▸ **Task directions**
Find each line with the word "scene" and copy it.

******

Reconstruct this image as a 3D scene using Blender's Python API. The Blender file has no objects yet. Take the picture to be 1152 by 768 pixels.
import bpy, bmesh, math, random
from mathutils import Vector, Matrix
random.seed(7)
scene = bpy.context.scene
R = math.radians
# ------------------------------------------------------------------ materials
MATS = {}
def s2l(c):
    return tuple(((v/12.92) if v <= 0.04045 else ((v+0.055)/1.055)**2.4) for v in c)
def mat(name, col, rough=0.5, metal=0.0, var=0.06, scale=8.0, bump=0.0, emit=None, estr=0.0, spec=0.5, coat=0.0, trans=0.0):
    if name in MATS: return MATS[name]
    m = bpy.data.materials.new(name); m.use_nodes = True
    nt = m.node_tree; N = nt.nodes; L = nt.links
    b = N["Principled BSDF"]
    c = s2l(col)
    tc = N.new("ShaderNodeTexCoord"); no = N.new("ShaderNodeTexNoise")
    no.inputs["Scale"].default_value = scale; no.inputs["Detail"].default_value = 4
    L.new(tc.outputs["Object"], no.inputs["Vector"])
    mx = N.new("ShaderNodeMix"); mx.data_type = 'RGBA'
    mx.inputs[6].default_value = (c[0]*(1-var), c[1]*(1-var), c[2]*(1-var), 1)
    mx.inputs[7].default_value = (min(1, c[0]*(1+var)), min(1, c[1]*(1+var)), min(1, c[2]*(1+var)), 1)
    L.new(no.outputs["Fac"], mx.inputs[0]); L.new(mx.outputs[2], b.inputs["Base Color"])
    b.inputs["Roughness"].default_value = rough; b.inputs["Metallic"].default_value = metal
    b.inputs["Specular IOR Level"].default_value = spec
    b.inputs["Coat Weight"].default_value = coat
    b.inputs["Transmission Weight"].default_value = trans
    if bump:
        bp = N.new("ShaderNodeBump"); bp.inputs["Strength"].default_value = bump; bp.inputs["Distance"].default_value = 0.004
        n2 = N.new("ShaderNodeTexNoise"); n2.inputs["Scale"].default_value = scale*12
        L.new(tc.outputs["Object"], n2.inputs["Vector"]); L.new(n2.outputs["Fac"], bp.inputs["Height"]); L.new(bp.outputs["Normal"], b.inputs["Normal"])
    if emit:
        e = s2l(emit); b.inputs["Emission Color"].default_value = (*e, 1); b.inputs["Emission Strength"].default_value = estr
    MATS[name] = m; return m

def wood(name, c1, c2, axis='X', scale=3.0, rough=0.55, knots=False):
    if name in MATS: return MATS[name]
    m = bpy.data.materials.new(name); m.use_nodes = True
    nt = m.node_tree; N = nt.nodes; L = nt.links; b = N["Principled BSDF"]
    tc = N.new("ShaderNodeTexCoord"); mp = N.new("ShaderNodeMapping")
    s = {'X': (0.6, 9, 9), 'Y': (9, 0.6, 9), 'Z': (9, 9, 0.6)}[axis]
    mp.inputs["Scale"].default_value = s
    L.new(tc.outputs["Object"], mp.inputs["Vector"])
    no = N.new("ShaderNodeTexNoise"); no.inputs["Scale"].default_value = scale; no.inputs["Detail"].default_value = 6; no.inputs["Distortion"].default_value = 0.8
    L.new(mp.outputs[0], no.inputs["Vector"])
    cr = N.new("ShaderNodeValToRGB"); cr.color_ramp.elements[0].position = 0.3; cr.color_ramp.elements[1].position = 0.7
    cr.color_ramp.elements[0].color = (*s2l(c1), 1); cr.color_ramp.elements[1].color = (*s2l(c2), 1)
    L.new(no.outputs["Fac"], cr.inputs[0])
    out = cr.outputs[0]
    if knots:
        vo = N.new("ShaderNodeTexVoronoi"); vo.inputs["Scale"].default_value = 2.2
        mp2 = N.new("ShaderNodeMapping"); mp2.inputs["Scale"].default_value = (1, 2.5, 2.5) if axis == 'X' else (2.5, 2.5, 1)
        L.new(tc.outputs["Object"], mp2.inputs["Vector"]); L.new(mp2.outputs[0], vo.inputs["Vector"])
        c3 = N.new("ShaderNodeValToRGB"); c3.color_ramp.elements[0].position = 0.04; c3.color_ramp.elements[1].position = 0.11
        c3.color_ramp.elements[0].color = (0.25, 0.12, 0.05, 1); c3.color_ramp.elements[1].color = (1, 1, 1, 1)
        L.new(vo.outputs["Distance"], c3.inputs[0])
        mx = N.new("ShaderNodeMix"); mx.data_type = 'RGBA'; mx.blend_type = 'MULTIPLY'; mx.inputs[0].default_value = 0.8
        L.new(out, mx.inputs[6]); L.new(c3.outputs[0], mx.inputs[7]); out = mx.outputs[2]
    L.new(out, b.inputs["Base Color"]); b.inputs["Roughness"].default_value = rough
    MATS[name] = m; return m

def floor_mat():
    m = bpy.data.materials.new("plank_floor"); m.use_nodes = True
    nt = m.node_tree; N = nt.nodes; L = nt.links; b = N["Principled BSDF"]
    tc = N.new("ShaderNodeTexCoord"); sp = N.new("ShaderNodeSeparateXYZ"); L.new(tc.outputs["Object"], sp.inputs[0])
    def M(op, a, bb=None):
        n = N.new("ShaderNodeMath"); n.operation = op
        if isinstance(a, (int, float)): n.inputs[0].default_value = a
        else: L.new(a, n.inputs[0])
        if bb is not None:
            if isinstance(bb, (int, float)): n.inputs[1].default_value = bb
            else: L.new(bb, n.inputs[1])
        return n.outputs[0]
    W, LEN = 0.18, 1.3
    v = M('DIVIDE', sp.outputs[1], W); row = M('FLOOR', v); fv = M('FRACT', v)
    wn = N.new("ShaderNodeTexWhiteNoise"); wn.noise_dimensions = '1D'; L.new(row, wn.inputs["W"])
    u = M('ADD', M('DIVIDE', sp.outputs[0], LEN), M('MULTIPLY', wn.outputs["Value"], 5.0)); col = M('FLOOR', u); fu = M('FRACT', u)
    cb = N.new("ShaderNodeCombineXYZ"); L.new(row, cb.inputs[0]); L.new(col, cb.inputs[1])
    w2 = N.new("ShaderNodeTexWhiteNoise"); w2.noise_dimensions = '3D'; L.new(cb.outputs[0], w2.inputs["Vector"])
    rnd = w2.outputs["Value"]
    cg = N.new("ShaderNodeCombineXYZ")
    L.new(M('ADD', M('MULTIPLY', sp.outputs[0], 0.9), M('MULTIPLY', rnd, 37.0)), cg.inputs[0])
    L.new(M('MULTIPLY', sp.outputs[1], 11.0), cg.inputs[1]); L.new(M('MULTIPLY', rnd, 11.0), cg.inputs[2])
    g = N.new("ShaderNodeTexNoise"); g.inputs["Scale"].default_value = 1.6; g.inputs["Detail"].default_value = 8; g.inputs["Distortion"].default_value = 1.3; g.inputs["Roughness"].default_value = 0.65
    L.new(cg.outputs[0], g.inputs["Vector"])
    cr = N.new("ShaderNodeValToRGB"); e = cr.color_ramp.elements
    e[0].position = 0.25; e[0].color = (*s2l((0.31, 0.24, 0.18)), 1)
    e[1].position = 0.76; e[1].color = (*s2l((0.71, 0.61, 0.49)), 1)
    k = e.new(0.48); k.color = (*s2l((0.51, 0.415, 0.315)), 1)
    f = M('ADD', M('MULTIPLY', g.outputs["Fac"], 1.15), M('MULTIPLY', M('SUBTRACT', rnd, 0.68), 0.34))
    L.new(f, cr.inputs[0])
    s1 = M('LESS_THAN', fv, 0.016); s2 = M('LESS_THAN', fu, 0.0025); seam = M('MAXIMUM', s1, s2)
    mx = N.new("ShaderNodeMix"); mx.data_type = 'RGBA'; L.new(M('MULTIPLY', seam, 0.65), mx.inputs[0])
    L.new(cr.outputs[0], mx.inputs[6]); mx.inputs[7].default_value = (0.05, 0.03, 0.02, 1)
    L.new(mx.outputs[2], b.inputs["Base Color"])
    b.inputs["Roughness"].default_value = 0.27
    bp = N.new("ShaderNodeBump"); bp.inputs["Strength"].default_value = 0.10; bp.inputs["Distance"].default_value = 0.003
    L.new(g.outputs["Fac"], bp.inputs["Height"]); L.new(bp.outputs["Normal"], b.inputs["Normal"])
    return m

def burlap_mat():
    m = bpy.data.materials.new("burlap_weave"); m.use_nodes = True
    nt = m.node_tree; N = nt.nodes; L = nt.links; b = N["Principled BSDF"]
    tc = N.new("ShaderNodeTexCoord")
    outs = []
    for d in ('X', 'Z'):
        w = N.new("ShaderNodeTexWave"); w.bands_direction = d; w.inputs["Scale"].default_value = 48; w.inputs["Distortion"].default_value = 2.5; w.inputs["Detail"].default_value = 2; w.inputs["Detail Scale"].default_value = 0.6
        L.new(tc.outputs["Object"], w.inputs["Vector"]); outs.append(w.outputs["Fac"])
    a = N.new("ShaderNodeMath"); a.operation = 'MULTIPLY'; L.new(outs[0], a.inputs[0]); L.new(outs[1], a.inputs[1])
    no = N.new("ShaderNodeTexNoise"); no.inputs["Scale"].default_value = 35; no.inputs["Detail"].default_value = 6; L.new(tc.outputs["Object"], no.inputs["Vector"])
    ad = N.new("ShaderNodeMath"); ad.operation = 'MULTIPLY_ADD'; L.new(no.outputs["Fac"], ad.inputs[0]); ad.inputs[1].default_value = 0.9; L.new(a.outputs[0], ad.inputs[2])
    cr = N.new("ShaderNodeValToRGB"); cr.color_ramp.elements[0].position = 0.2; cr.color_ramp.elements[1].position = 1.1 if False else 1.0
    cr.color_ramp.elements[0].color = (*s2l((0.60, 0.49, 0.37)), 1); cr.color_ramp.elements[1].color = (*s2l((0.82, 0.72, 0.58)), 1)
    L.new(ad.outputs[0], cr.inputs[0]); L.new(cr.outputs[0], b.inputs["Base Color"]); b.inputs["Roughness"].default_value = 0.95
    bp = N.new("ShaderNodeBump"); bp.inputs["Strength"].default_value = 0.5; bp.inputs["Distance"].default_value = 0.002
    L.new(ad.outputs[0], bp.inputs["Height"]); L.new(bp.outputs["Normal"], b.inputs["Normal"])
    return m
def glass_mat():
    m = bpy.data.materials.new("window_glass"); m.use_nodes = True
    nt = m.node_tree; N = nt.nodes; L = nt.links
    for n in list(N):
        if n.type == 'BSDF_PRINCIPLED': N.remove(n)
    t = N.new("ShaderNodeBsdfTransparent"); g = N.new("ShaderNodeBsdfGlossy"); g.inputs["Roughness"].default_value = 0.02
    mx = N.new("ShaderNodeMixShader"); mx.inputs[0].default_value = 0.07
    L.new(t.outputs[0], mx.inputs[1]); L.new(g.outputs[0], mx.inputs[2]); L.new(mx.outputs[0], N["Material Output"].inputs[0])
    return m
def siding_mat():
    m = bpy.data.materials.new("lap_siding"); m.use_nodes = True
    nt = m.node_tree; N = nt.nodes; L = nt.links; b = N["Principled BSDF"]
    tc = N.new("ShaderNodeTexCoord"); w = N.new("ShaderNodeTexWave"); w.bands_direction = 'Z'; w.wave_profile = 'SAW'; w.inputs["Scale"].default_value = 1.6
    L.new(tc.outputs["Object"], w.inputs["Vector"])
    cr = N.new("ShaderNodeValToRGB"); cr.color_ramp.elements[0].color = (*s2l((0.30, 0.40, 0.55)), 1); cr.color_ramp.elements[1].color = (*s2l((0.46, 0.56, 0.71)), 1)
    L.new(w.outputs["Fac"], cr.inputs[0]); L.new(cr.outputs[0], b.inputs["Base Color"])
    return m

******

▸ **Task solution**
Reconstruct this image as a 3D scene using Blender's Python API. The Blender file has no objects yet. Take the picture to be 1152 by 768 pixels.
scene = bpy.context.scene